Una VHS. Omaggio a Luke Perry (e a Berverly Hills, 90210)
Beverly Hills, 90210 è stata trasmessa in Italia a partire da novembre 1992, quando ero al secondo anno di liceo. La nostra età anagrafica coincideva con l’età dei personaggi. Per il resto non avevamo nulla, ma proprio nulla in comune. O forse qualcosa sì, qualcosa che intuivamo ma non sapevamo ancora spiegare lucidamente.
Il sole della California somigliava al sole di Siracusa, quello poteva anche starci, ma le spiagge sterminate della West Coast, l’oceano con le onde da cavalcare su una tavola da surf, gli armadietti metallici della scuola, i campi da basket… no, tutto quello era sogno. Persino gli hamburger del Peach Pit ce li sognavamo, anche perché nei primi pub del centro ce li servivano tutti rivisitati in salsa siracusana e in città non c’era neppure un McDonald’s che ci desse una parvenza di autentica americanità nella gastronomia locale.
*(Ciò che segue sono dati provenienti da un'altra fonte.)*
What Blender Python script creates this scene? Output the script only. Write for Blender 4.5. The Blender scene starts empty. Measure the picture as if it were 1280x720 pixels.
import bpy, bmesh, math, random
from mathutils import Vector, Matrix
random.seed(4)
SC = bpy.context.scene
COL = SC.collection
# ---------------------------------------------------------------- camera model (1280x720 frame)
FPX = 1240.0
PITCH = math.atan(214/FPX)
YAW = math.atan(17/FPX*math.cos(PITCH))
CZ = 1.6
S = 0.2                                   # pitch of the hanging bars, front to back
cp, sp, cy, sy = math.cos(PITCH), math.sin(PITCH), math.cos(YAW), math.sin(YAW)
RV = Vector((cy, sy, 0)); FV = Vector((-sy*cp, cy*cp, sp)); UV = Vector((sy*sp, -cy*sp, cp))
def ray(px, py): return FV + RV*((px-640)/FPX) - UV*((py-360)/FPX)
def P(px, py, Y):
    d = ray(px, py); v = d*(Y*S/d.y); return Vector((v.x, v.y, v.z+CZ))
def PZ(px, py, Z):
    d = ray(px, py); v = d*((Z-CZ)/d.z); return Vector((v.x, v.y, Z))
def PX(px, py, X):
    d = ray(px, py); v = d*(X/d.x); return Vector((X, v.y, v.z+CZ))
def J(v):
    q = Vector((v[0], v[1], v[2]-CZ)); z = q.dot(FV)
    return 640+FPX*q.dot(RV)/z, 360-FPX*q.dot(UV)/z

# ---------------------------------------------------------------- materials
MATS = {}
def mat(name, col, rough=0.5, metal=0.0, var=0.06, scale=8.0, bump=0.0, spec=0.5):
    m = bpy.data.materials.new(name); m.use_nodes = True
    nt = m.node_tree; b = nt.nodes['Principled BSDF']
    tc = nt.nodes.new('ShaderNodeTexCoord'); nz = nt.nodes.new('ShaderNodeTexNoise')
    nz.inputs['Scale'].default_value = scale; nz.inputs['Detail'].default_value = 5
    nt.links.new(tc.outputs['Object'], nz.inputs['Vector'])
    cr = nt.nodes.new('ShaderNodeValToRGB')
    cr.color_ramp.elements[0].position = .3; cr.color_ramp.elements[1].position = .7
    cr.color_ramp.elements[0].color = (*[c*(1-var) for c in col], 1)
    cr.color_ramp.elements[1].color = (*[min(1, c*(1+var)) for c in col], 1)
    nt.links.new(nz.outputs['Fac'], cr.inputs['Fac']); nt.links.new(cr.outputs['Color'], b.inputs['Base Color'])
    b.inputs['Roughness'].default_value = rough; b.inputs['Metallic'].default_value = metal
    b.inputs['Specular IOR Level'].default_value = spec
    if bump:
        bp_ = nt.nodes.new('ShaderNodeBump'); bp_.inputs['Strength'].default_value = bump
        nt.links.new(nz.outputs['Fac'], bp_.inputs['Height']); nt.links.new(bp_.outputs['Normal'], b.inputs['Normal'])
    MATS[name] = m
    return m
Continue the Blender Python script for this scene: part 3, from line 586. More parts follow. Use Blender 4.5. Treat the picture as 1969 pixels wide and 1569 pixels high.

Eppure Beverly Hills piaceva, nonostante raccontasse di un mondo così distante.
Bravi ragazzi e teste calde
A sedici anni guidavamo a malapena una motocicletta, ma solo se avevamo passato l’esame della patente e se avevamo dei genitori abbastanza sconsiderati, mentre Brandon e Dylan guidavano macchine d’epoca dalle curve e dalle cromature invidiabili. Ma soprattutto, i personaggi avevano una libertà inimmaginabile. “Ti rendi conto?” era il commento di uno dei miei migliori amici al tempo del liceo. “Dylan ha passato tutta la notte fuori casa. Tutta la notte a giocare a biliardo, senza rientrare”. E mentre il mio amico commentava questi dettagli, io sistemavo sul panno verde le nove sfere disposte a rombo, perché dopo la puntata in questione ci eravamo fissati a giocare la variante americana del pool, quella a 9 palle anziché 15. Ecco, bastava una sola scena in tivù per farci cambiare idea sulla carambola e i birilli, per farci convertire di nuovo al pool dopo averlo snobbato in favore di un tavolo da grandi, un Hartes dal panno riscaldato su cui giocare alla goriziana.
Se Brandon Walsh era il bravo ragazzo, coscienzioso e diligente, Dylan McKay era il ribelle dalla testa calda. Non esiste un articolo che non si riferisca a questo personaggio senza sare l’aggettivo “tenebroso”. Da adolescenti si parteggia sempre per il lato della ribellione, per cui il personaggio di Luke Perry era leggermente preferito. Un fine settimana, addirittura, così sprovvisti di social media e di intrattenimenti digitali, arrivammo a organizzare un remake della serie televisiva. Era il classico esempio di come la televisione fosse ancora in grado di generare codici e sottoculture che legassero gruppi di spettatori più o meno omogenei, come la gran parte degli adolescenti in un liceo di provincia. Io avevo una telecamera che registrava direttamente su VHS e avevo anche preparato un copione. Tra i miei compagni e compagne di classe c’erano già coloro che si identificavano più di altri con questo o quel personaggio, per cui non era necessario litigare o fare un casting. Ognuno aveva il suo ruolo. Avevamo anche un set strepitoso, la casa di una nostra amica benestante che viveva in una villa con piscina e ascensore, che più di ogni altra abitazione si avvicinava agli standard di Beverly Hills.
Lezioni da una vecchia VHS
Non so che fine abbia fatto quella cassetta, né ho la più pallida idea di dove sia il copione su cui avevo scritto dei dialoghi banalissimi (dopotutto la scuola Holden non l’avevano ancora fondata). Quello che so con certezza è che:
a) rifare un’opera è un’operazione di grande rispetto, un omaggio all’originale;
b) ci divertivamo a imitare il prodotto mediatico più mainstream dell’epoca senza mai lasciarci sfiorare dai cattivi esempi (Dylan beveva, da noi non girava nemmeno una birra);
c) i ragazzi di Beverly Hills erano completamente diversi da noi, ma la cosa più importante che potevamo avere in comune era universale: provavamo gli stessi sentimenti, le stesse frustrazioni, gli stessi timori e le stesse aspirazioni di adolescenti, che non cambiano in base al censo, alle coordinate geografiche o alla cultura.